Anoche, cuando el canal Arte alemán conectó en directo con la alfombra roja de la Berlinale mientras Pierce Brosnan y Ewan McGregor acudían a la presentación de The ghost writer , seguro que Roman Polanski estaba ante el televisor, en su mansión de Gstaad, donde permanece bajo arresto domiciliario por un antigua denuncia en EEUU de abuso de menores y desde donde dio los últimos retoques a su película antes de enviarla al certamen.

En cualquier caso, ya casi estaba acabada antes de la detención de Polanski en septiembre. "En agosto acabó un primer montaje, y un primer montaje suyo es como un montaje definitivo para otros directores", relataba ayer el productor, Robert Benmussa. Se entiende perfectamente que Polanski decidiera adaptar el libro homónimo de Robert Harris, porque la película contiene muchos temas habituales en sus trabajos previos --conspiraciones en la sombra, personajes aislados en un entorno opresivo-- y, en concreto, más que obvias conexiones con El quimérico inquilino . Ayer, Harris se esforzó por definirla también como un thriller político de rabiosa actualidad, en tanto que establece oscuras conexiones entre el Gobierno británico, la CIA y la guerra de Irak.

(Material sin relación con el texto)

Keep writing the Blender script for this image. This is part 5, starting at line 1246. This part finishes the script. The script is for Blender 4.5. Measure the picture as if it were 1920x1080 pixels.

El filme desarrolla un intriga más bien convencional que abraza sin reparo los vicios más socorridos del género, como las pistas falsas, las improbables y repentinas revelaciones y la nula caracterización de los personajes

La otra película presentada ayer a competición, Howl mezcla documental, ficción y fantasí animada en un plomizo análisis de texto sobre la obra cumbre del poeta Allen Ginsberg.